_Problem details_
Give back, unchanged, the line with "mb = MB(); mb.box(2.58, 2.60, .70, 2.15, .002, .735);", the line with "slab('pine_board', c2, cl2", and every line between them, and no other line.
※
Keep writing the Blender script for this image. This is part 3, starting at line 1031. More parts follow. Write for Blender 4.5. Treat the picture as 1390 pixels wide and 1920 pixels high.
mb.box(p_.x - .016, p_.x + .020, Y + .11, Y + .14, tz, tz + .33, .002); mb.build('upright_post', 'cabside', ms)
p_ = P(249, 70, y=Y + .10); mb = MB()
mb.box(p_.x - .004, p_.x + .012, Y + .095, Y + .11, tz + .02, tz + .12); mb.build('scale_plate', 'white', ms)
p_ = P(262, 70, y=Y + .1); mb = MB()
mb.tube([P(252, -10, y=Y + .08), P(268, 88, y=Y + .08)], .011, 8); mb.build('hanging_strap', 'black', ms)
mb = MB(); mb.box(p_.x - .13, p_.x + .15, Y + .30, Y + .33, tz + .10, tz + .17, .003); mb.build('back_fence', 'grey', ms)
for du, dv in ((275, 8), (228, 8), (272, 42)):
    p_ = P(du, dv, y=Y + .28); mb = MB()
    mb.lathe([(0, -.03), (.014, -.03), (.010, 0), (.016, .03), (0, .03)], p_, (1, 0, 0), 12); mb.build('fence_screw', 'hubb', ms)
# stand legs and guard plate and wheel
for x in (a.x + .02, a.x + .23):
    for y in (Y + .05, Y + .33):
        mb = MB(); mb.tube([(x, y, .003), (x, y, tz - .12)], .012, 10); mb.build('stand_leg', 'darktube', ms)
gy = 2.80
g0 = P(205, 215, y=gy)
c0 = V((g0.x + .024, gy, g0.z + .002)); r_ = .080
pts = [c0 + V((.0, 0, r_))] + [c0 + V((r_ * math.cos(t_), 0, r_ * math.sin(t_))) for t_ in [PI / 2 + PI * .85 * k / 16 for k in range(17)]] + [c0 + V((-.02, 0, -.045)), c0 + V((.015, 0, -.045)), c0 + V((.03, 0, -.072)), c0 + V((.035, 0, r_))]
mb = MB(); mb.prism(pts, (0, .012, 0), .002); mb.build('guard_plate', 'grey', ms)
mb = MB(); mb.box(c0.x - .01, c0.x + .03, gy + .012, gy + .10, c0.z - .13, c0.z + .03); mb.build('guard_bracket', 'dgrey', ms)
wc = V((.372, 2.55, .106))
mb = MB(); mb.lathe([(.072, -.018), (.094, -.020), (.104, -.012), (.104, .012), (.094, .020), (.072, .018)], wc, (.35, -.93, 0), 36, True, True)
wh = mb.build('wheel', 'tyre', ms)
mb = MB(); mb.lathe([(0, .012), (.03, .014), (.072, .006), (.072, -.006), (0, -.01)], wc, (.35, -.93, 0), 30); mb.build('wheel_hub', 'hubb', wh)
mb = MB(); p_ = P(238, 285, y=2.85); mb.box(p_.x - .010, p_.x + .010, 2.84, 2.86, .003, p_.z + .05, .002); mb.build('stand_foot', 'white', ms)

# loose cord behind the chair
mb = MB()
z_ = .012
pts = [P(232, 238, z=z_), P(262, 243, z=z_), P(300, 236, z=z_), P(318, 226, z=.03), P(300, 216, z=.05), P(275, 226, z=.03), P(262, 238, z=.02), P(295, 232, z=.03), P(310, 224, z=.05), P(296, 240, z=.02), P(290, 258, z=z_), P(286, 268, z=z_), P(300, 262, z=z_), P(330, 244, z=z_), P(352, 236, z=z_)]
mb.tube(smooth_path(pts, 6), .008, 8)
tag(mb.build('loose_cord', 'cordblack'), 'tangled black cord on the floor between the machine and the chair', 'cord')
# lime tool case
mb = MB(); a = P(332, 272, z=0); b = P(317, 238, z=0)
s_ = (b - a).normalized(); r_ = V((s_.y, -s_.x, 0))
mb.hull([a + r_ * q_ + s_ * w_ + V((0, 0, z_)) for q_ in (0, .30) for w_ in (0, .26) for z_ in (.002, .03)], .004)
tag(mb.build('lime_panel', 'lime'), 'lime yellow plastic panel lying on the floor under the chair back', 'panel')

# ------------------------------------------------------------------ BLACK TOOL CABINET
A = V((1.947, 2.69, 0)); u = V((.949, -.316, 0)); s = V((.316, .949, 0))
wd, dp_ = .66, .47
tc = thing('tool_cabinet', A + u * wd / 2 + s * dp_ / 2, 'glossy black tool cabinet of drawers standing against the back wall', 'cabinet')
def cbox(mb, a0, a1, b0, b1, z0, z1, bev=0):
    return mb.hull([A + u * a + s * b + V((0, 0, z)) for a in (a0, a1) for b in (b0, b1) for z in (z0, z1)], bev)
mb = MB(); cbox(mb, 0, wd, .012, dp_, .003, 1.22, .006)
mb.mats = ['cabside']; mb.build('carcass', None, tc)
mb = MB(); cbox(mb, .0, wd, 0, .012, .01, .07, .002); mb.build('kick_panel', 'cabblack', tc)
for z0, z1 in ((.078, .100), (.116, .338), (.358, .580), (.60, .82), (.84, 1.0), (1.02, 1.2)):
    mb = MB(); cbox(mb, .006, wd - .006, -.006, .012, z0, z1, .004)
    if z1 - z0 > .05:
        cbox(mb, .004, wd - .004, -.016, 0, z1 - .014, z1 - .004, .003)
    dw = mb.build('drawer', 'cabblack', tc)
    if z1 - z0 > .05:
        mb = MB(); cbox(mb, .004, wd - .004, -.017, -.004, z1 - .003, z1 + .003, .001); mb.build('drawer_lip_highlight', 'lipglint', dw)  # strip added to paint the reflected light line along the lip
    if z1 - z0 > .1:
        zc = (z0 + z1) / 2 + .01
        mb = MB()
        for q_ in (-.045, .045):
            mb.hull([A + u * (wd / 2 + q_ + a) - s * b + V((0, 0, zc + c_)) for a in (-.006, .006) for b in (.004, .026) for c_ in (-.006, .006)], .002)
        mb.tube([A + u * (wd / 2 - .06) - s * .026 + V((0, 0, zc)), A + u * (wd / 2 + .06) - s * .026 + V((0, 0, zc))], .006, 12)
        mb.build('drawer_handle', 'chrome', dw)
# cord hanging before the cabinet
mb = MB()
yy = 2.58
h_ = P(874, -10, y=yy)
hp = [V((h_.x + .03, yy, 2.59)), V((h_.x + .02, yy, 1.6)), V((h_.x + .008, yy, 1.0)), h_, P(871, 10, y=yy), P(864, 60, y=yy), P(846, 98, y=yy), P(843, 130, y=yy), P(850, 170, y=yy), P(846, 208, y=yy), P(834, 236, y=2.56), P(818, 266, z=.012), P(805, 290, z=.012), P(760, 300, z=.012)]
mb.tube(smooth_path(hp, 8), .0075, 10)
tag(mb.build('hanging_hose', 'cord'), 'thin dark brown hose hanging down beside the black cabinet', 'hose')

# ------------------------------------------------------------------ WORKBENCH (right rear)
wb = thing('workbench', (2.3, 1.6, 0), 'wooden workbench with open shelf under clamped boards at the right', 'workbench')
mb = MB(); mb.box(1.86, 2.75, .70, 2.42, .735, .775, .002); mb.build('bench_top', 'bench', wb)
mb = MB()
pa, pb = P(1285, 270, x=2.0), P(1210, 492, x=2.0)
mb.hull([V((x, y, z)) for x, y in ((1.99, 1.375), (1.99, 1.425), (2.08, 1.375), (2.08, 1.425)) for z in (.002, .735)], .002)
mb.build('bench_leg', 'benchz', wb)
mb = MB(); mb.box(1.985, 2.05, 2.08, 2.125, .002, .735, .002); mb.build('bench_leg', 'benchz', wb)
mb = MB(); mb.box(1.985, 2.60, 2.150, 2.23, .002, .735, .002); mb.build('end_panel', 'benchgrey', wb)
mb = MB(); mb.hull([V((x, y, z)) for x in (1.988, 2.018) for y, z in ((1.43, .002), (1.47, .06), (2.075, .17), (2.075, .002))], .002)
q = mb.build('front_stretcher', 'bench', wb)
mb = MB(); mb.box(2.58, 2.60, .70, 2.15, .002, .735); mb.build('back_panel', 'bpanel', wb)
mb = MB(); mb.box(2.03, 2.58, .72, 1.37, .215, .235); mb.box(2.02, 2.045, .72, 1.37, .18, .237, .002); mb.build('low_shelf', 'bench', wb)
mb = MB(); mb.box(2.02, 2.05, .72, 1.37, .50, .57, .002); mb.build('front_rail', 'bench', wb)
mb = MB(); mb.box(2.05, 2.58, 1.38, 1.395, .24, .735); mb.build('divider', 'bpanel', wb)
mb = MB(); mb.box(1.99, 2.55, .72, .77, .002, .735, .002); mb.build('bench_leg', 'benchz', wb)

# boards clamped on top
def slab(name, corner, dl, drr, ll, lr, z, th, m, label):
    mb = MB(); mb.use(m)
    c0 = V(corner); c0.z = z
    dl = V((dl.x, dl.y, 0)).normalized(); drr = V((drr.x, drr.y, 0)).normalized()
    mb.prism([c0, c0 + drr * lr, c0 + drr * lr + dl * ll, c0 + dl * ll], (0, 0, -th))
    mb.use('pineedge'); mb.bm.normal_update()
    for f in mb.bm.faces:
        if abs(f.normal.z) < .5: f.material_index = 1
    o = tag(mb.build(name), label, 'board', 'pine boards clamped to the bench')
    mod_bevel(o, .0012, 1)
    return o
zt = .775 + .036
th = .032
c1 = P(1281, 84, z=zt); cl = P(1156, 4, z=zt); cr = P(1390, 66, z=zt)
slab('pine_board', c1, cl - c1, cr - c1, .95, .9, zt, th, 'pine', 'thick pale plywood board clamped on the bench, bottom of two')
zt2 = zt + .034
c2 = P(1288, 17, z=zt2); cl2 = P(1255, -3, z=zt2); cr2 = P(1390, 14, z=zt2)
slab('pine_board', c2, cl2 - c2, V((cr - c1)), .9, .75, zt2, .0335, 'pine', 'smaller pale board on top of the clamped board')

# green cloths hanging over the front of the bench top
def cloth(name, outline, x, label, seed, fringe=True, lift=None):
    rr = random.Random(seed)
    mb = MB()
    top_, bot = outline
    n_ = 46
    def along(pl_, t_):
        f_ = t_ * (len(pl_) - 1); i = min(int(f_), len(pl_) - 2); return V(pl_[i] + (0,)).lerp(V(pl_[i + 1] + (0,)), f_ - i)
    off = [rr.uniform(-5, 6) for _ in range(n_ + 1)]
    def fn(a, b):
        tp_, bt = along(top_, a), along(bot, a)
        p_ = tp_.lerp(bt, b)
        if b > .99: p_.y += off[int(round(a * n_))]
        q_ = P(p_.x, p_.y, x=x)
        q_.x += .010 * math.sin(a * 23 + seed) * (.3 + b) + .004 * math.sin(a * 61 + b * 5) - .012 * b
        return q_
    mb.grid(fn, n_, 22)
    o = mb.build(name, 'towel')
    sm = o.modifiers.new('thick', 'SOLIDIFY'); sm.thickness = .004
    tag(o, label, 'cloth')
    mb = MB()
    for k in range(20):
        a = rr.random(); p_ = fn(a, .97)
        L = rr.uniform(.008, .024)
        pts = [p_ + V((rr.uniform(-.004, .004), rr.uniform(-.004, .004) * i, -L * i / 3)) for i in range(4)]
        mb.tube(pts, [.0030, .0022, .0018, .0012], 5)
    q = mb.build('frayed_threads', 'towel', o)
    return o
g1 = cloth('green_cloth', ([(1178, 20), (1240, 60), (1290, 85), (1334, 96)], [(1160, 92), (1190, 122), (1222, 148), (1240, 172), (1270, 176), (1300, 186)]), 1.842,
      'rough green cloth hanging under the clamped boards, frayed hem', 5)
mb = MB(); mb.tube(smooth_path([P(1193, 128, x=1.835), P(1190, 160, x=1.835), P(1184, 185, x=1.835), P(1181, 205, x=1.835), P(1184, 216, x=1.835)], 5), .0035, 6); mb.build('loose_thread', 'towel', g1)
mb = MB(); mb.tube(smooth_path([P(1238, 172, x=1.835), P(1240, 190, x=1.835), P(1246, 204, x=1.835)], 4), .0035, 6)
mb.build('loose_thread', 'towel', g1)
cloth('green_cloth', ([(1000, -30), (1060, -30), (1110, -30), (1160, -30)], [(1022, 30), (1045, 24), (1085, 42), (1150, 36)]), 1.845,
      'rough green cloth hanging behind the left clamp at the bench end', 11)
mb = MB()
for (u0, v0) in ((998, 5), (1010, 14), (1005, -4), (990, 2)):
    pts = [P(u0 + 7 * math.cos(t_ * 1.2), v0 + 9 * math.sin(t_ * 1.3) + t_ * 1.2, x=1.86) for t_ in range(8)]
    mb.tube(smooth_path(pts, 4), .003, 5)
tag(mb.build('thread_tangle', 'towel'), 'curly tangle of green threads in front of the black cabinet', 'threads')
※
_Solution to this problem_
mb = MB(); mb.box(2.58, 2.60, .70, 2.15, .002, .735); mb.build('back_panel', 'bpanel', wb)
mb = MB(); mb.box(2.03, 2.58, .72, 1.37, .215, .235); mb.box(2.02, 2.045, .72, 1.37, .18, .237, .002); mb.build('low_shelf', 'bench', wb)
mb = MB(); mb.box(2.02, 2.05, .72, 1.37, .50, .57, .002); mb.build('front_rail', 'bench', wb)
mb = MB(); mb.box(2.05, 2.58, 1.38, 1.395, .24, .735); mb.build('divider', 'bpanel', wb)
mb = MB(); mb.box(1.99, 2.55, .72, .77, .002, .735, .002); mb.build('bench_leg', 'benchz', wb)

# boards clamped on top
def slab(name, corner, dl, drr, ll, lr, z, th, m, label):
    mb = MB(); mb.use(m)
    c0 = V(corner); c0.z = z
    dl = V((dl.x, dl.y, 0)).normalized(); drr = V((drr.x, drr.y, 0)).normalized()
    mb.prism([c0, c0 + drr * lr, c0 + drr * lr + dl * ll, c0 + dl * ll], (0, 0, -th))
    mb.use('pineedge'); mb.bm.normal_update()
    for f in mb.bm.faces:
        if abs(f.normal.z) < .5: f.material_index = 1
    o = tag(mb.build(name), label, 'board', 'pine boards clamped to the bench')
    mod_bevel(o, .0012, 1)
    return o
zt = .775 + .036
th = .032
c1 = P(1281, 84, z=zt); cl = P(1156, 4, z=zt); cr = P(1390, 66, z=zt)
slab('pine_board', c1, cl - c1, cr - c1, .95, .9, zt, th, 'pine', 'thick pale plywood board clamped on the bench, bottom of two')
zt2 = zt + .034
c2 = P(1288, 17, z=zt2); cl2 = P(1255, -3, z=zt2); cr2 = P(1390, 14, z=zt2)
slab('pine_board', c2, cl2 - c2, V((cr - c1)), .9, .75, zt2, .0335, 'pine', 'smaller pale board on top of the clamped board')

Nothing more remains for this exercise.